At Mansoor Book Store, the best seller is the autobiography of Pervez Musharraf, the former president of Pakistan. Victor J. Blue for The New York Times |
The Chinese immigrants in Queens devour books with titles like "Romantic Flower" and "The Heart With a Million Knots."
In Greenpoint, a Polish enclave in Brooklyn, a bookseller cannot keep a tell-all by the wife of an adored Polish politician on the shelves.
In the Babel that is New York City, where nearly 200 languages are spoken and read within the public school system and nearly 40 percent of the population was born abroad, literary tastes among immigrant cultures turn out to be as different as their cuisines.
But what is popular in foreign languages is not always what is selling well back home in Bahrain or Bucharest. Sometimes they are books that are contraband under authoritarian regimes. Sometimes readers far from home seek out the classics as comforting reminders of their roots. Still others delve into their new culture with translations of classics like "Adventures of Huckleberry Finn."
American best sellers in translation are not in demand. For example, on a day in August, there were 1,120 holds, or requests, for the New York Public Library's 121 English-language hard copies of "Fifty Shades of Grey," the runaway best seller. But there was no wait for the library's 20 Spanish-language e-book versions.
"There are very different cultural tastes," said Jason Baumann, the coordinator of world languages for the New York Public Library, which serves Manhattan, the Bronx and Staten Island.
Scanning the usual industry indicators like Publishers Weekly magazine will not reveal what will be popular for New Yorkers from say, Mali or Nepal. Mr. Baumann relies instead on the expertise of foreign-language booksellers based in the United States to figure out what is hot in a particular country.
At Saint Petersburg Trade House in Brighton Beach, classical Russian literature in Russian is requested daily, said Violet Lazareva, the store's literary consultant. "All the parents teach their children that they should read Russian classics in Russian," Ms. Lazareva said. "They're better in Russian, really."
Many immigrant children do not read their parents' languages, said Andrzej Szymanik, the owner of Polish Bookstore and Publishing in Greenpoint. "Teenagers don't come to the store. They don't read in Polish if they live here. They forget. That's the fact of life."
But Chinese-speaking teenage girls come out in force in the Flushing neighborhood branch of the Queens library, as do their mothers and some men.

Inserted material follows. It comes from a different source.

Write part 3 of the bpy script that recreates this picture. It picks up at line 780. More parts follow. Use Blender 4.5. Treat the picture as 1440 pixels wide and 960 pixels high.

They sit cross-legged on the floor, thumbing through hundreds of slim volumes of highly addictive serial romance novels from Taiwan.
The most popular serialized Chinese-language romance was checked out about 300 times in the library system in June.
Also popular are contentious or scandalous books, as New Yorkers seek to keep up with books that have relatives back home talking.
At Mansoor Book Store in Jackson Heights, a neighborhood of Queens with many Indians and Pakistanis, the best seller is the autobiography of Pervez Musharraf, the former Pakistani president. At the Polish bookstore in Greenpoint, it is an autobiography by the wife of Lech Walesa that exposes the cracks in their family life.
At Slovak-Czech Varieties, a tiny store at the Queens-side foot of the Pulaski Bridge, there are books by Jozef Heriban, stocked because of the sensation he caused in Slovakia as one of its first authors to use homosexual protagonists, said Barbora Mina, 26, an employee.
Many request books that are censored in their homelands. At a Chinatown bookstore that supplies many of the New York Public Library's Chinese-language books, visiting tourists often ask for books that are considered subversive or anti-Communist and are not available at home.
But as the readership of physical books is replaced by tablets and e-readers and the Internet's myriad distractions, the foreign-language book industry has also been affected. Three years ago, Mr. Szymanik of the Greenpoint bookshop said, he turned to selling Polish foods over the Internet from his base at the store, because book sales slumped.
The bookstore's current best seller, he said, is kielbasa.